- [Objective]: Carry none of the pictures over; write out the complete data exactly.

- [Information provided]:
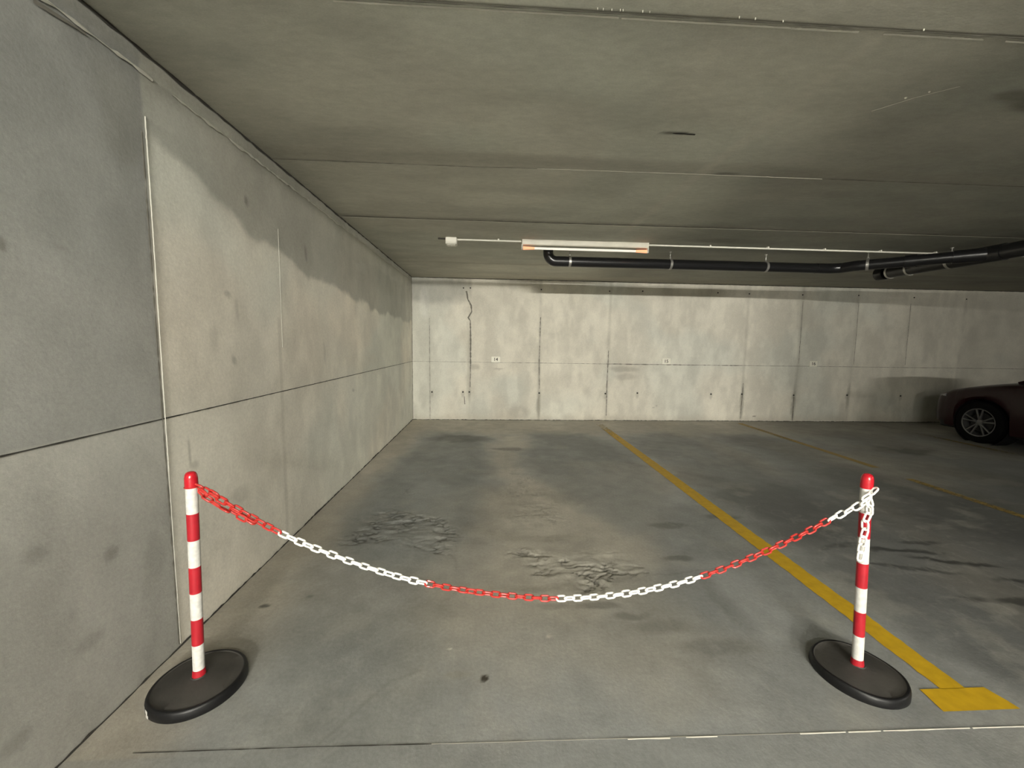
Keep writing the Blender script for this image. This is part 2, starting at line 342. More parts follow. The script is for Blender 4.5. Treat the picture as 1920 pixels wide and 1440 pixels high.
# ragged construction joint near the corner
ribbon(g, [(-.46, Y, 2.40), (-.43, Y, 2.25), (-.37, Y, 2.14), (-.36, Y, 2.03), (-.42, Y, 1.92), (-.38, Y, 1.86), (-.375, Y, 1.02)], .022, .002, NB, 1, 15, .5, .03, .002)
ribbon(g, [(-.375, Y, 1.02), (-.38, Y, .62)], .01, .002, NB, 1, 17, .5, .03, .002)
ribbon(g, [(-.49, Y, .45), (-.48, Y, .3)], .014, .002, NB, 1, 18, .5, .03, .002)
ribbon(g, [(-.44, Y, 1.85), (-.435, Y, 1.2), (-.44, Y, .1)], .01, .003, NB, 2, 19, .8, .03, .002)
ribbon(g, [(.925, Y, 1.95), (.915, Y, 1.1), (.93, Y, .6)], .012, .002, NB, 1, 20, .6, .03, .001)
ribbon(g, [(2.236, Y, 1.35), (2.23, Y, .7), (2.24, Y, .1)], .012, .002, NB, 1, 21, .6, .03, .001)
ribbon(g, [(4.93, Y, .75), (4.92, Y, .05)], .009, .002, NB, 1, 22, .6, .03, .001)
ribbon(g, [(5.98, Y, .5), (5.99, Y, .02)], .014, .002, NB, 1, 23, .6, .03, .001)
ribbon(g, [(-1.131, Y, 1.9), (-1.13, Y, .02)], .006, .002, NB, 1, 24, .6, .03, .001)
for sx in (6.0, 7.13, 8.2): ribbon(g, [(sx, Y, 2.35), (sx+.02, Y, 1.15)], .006, .002, NB, 1, int(sx*10), .6, .03, .001)
ribbon(g, [(XL, YB-.004, .004), (3, YB-.004, .004), (XR, YB-.004, .004)], .010, .002, NB, 0, 25, .8, .03, .001)
ribbon(g, [(XL, YB-.004, .013), (XR, YB-.004, .013)], .010, .004, NB, 2, 26, .9, .03, .002)
ribbon(g, [(XL, YB-.003, ZC-.004), (XR, YB-.003, ZC-.004)], .010, .001, NB, 0, 27, .4)
ribbon(g, [(XL+.005, Y, 0), (XL+.005, Y, ZC)], .008, .001, NB, 1, 28, .4)
for (tx, tz) in TIES:
    g.tube([(tx, YB-.0058, tz), (tx, YB+.02, tz)], .016 if tz < 1 else .013, 10, 3, smooth=False)
add_geo(wb, g, [DARKJ, SOFTJ, PALEJ, HOLE])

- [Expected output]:
Keep writing the Blender script for this image. This is part 2, starting at line 342. More parts follow. The script is for Blender 4.5. Treat the picture as 1920 pixels wide and 1440 pixels high.
# ragged construction joint near the corner
ribbon(g, [(-.46, Y, 2.40), (-.43, Y, 2.25), (-.37, Y, 2.14), (-.36, Y, 2.03), (-.42, Y, 1.92), (-.38, Y, 1.86), (-.375, Y, 1.02)], .022, .002, NB, 1, 15, .5, .03, .002)
ribbon(g, [(-.375, Y, 1.02), (-.38, Y, .62)], .01, .002, NB, 1, 17, .5, .03, .002)
ribbon(g, [(-.49, Y, .45), (-.48, Y, .3)], .014, .002, NB, 1, 18, .5, .03, .002)
ribbon(g, [(-.44, Y, 1.85), (-.435, Y, 1.2), (-.44, Y, .1)], .01, .003, NB, 2, 19, .8, .03, .002)
ribbon(g, [(.925, Y, 1.95), (.915, Y, 1.1), (.93, Y, .6)], .012, .002, NB, 1, 20, .6, .03, .001)
ribbon(g, [(2.236, Y, 1.35), (2.23, Y, .7), (2.24, Y, .1)], .012, .002, NB, 1, 21, .6, .03, .001)
ribbon(g, [(4.93, Y, .75), (4.92, Y, .05)], .009, .002, NB, 1, 22, .6, .03, .001)
ribbon(g, [(5.98, Y, .5), (5.99, Y, .02)], .014, .002, NB, 1, 23, .6, .03, .001)
ribbon(g, [(-1.131, Y, 1.9), (-1.13, Y, .02)], .006, .002, NB, 1, 24, .6, .03, .001)
for sx in (6.0, 7.13, 8.2): ribbon(g, [(sx, Y, 2.35), (sx+.02, Y, 1.15)], .006, .002, NB, 1, int(sx*10), .6, .03, .001)
ribbon(g, [(XL, YB-.004, .004), (3, YB-.004, .004), (XR, YB-.004, .004)], .010, .002, NB, 0, 25, .8, .03, .001)
ribbon(g, [(XL, YB-.004, .013), (XR, YB-.004, .013)], .010, .004, NB, 2, 26, .9, .03, .002)
ribbon(g, [(XL, YB-.003, ZC-.004), (XR, YB-.003, ZC-.004)], .010, .001, NB, 0, 27, .4)
ribbon(g, [(XL+.005, Y, 0), (XL+.005, Y, ZC)], .008, .001, NB, 1, 28, .4)
for (tx, tz) in TIES:
    g.tube([(tx, YB-.0058, tz), (tx, YB+.02, tz)], .016 if tz < 1 else .013, 10, 3, smooth=False)
add_geo(wb, g, [DARKJ, SOFTJ, PALEJ, HOLE])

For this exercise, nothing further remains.